Suspense: Festim Diabólico (Alfred Hitchcock, 1948)

Festim Diabólico é histórico para o cinema e para Hitchcock, que então entraria naquela que é reconhecidamente a grande fase da sua carreira, realizando nos próximos anos obras como Janela Indiscreta, Um Corpo que Cai e Psicose. Festim Diabólico é frequentemente elogiado pela proeza técnica de ser filmado em um plano-sequência, mas o que nem todos elogiam é como tal proeza técnica consegue entrelaçar uma discussão sobre vida, morte e ética em um suspense ancorado na premissa do seu diretor em revelar o segredo de um personagem ao espectador, mas não ao mundo que o rodeia. Pouco a pouco, a contraposição de visões entre os alunos e o professor se materializa do campo teórico para o campo físico. Não à toa foi elevado à categoria de “autor” pelos críticos: suas histórias gelavam a espinha justamente porque falavam de preocupações e anseios pessoais. 

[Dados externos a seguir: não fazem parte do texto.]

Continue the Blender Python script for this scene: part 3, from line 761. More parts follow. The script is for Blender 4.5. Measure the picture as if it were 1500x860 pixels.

Crime: Relíquia Macabra (John Huston, 1941)

Explicar a representatividade do filme de Huston para o cinema na década de 40. Depois dele, o ciclo noir seria detonado e nomes como Fritz Lang, Billy Wilder, Edgar G. Ulmer e Robert Aldrich fariam filmes fortes em seu abuso dos contrastes entre luz e escuridão, testariam os limites da ambiguidade moral de seus personagens e refletiriam o espírito dos EUA urbano crescendo vertiginosamente, não necessariamente acompanhado de ética e bons princípios. Mas tudo isso é necessário creditar o seu Livro do Gênesis à história de Sam Spade em busca de uma estátua valiosa que desencadeia uma espiral de mortes, sedução e traições, e só um protagonista cínico como o detetive de Humphrey Bogart para sobreviver a esse novo filme de crime menos sensacionalista e mais identificado com as trevas humanas do expressionismo, menos acusatório e mais reflexivo. Uma reflexão regada a álcool, cigarros e tiradas cínicas de Humphrey Bogart, fundamentais para atestar o film noir como um ciclo sintomático da sociedade americana e seus efeitos pós-Depressão. 


Musical: Agora Seremos Felizes (Vincente Minnelli, 1944)

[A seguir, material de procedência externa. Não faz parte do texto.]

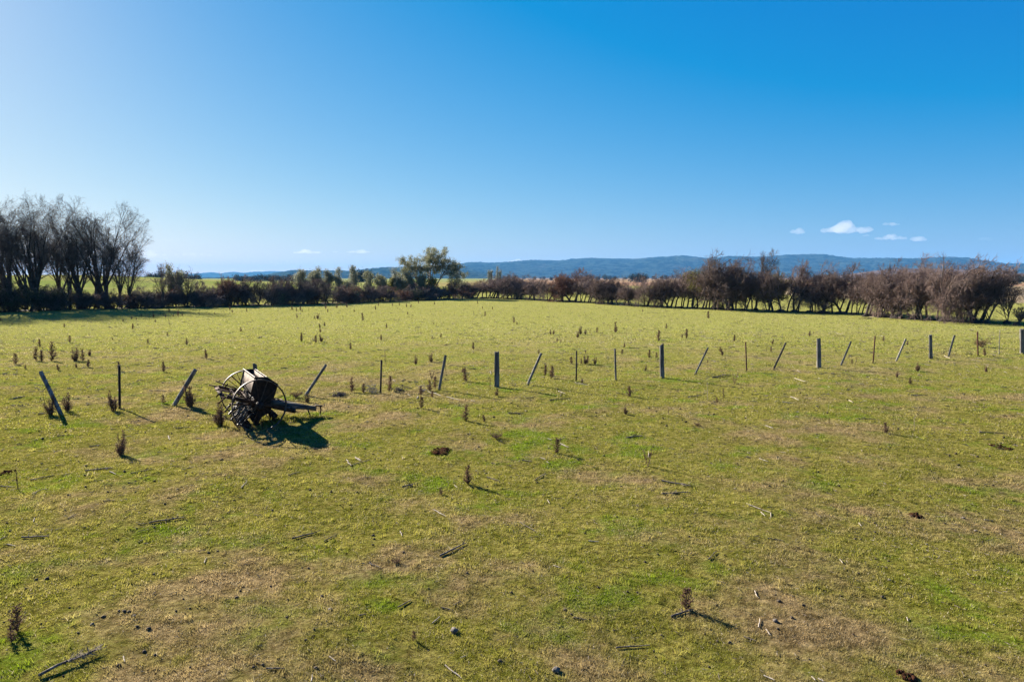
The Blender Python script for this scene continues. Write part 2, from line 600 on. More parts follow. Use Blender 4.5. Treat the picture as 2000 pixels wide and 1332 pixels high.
def build_grass():
    rng = np.random.default_rng(5)
    half = rad(45)
    Vs, Ts = [], []
    for r0, r1, n, w, h in ((4.5, 9, 420000, .0040, .022), (9, 20, 620000, .0062, .028), (20, 42, 420000, .012, .038), (42, 135, 300000, .032, .055)):
        r = np.sqrt(rng.uniform(r0 ** 2, r1 ** 2, n)) if r1 < 50 else r0 * (r1 / r0) ** rng.uniform(0, 1, n) 
        a = rng.uniform(-half, half, n)
        x, y = r * np.sin(a), r * np.cos(a)
        # growth is clumpy
        cl = np.sin(x * 3.1 + 2 * np.sin(y * 1.7)) * np.sin(y * 2.7 + 2 * np.sin(x * 1.3)) + .6 * np.sin(x * 9.1 + y * 4.) * np.sin(y * 8.3 - x * 5.)
        cl = cl + .5 * np.sin(x * 23. + 3 * np.sin(y * 11.)) * np.sin(y * 19. + 3 * np.sin(x * 13.))
        keep = rng.uniform(-1.5, 1.1, n) < cl
        x, y, cl = x[keep], y[keep], cl[keep]
        n = len(x)
        z = terrain(x, y) - .004
        hgt = h * rng.uniform(.45, 1.25, n) * (1 + .35 * np.clip(cl, -1, 1))
        az = rng.uniform(0, 2 * np.pi, n)
        lean = rng.uniform(.2, 1.1, n)
        ww = w * rng.uniform(.6, 1.3, n)
        ca, sa = np.cos(az), np.sin(az)
        fa = rng.uniform(0, np.pi, n)
        p0 = np.stack([x - np.cos(fa) * ww, y - np.sin(fa) * ww, z], 1)
        p1 = np.stack([x + np.cos(fa) * ww, y + np.sin(fa) * ww, z], 1)
        p2 = np.stack([x + ca * hgt * lean, y + sa * hgt * lean, z + hgt], 1)
        Vs.append(np.stack([p0, p1, p2], 1).reshape(-1, 3))
        t0 = rng.uniform(0, 1, n)
        Ts.append(np.repeat(t0, 3))
    # taller tufts standing out of the turf
    nt_ = 5200
    r = 4.8 * (46 / 4.8) ** rng.uniform(0, 1, nt_)
    a = rng.uniform(-half, half, nt_)
    tx, ty = r * np.sin(a), r * np.cos(a)
    nb = 14
    hs_ = rng.uniform(.035, .085, nt_)
    x = np.repeat(tx, nb) + rng.normal(0, .035, nt_ * nb); y = np.repeat(ty, nb) + rng.normal(0, .035, nt_ * nb)
    z = terrain(x, y) - .004
    hgt = np.repeat(hs_, nb) * rng.uniform(.5, 1.1, nt_ * nb)
    az = rng.uniform(0, 2 * np.pi, nt_ * nb); fa = rng.uniform(0, np.pi, nt_ * nb); ln_ = rng.uniform(.2, .9, nt_ * nb)
    ww = .006 * np.clip(np.repeat(r, nb) / 10, .8, 2.4)
    Vs.append(np.stack([np.stack([x - np.cos(fa) * ww, y - np.sin(fa) * ww, z], 1), np.stack([x + np.cos(fa) * ww, y + np.sin(fa) * ww, z], 1),
                        np.stack([x + np.cos(az) * hgt * ln_, y + np.sin(az) * hgt * ln_, z + hgt], 1)], 1).reshape(-1, 3))
    Ts.append(np.repeat(np.clip(np.repeat(rng.uniform(0, .8, nt_), nb) + rng.uniform(-.1, .2, nt_ * nb), 0, 1), 3))
    V = np.concatenate(Vs)
    mb = MB()
    mb.add(V, np.arange(len(V)).reshape(-1, 3))
    o = mb.build('grass', MAT['blade'])
    at_ = o.data.attributes.new('tint', 'FLOAT', 'POINT')
    at_.data.foreach_set('value', np.concatenate(Ts).astype(np.float32))
    tag(o, label='short grazed pasture grass, green with dead straw through it', kind='stuff')
build_grass()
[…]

Pelos olhos do ítalo-americano Vincente Minnelli em seu terceiro filme, St. Louis é elevado ao posto de paraíso idílico, e as desventuras do início do século ao mesmo tempo guardavam em si a nostalgia e o ideal de tempos passados. Agora Seremos Felizes denota a habilidade de Minnelli a praticamente derreter a narrativa e fazer com que todas as situações convirjam não em dramas falados mas conflitos resolvidos através da canção. Assim, um sentimento de amor pelo familiar, pelo espírito que nos mantém unidos, é expresso não através de desenvolvimento intelectual e psicológico, mas harmônico e melódico. Não há momentos, mas movimentos, e não há monólogos, mas árias. O cinema atrai Minelli menos por “captar a realidade” e mais pelas possibilidades conceituais e plásticas que o dispositivo oferece. Agora Seremos Felizes não é uma janela, mas um sonho, e nele Judy Garland transparece como o desejo encarnado de estabilidade, laços afetivos e princípios. A prova inconteste da sensibilidade pictórica do diretor.

Comentários (3)

Ravel Macedo | segunda-feira, 04 de Junho de 2018 - 10:45

Terror e comédia não tem muita conversa, Faroeste fica no gosto mesmo, curto Consciências Mortas, mas com ressalvas, pegaria Pursued ou Paixão dos Fortes...em crime podia entrar algum Welles, mas falando de especificidades de gênero, Falcão Maltês merece seu lugar.

Joga pra 9+ e coloca A Bela e a Fera de Cocteau em Fantasia e Uma Aventura na Martiníca em Aventura.

Carlos Eduardo | segunda-feira, 04 de Junho de 2018 - 12:14

Lista excelente. Difícil fazer uma lista da década de 40, muitos grandes filmes. Em faroeste colocaria Rio Vermelho e Drama, Casablanca com Desencanto implorando pela menção honrosa. Ah, e crime: Fúria Sanguinária sem dúvidas.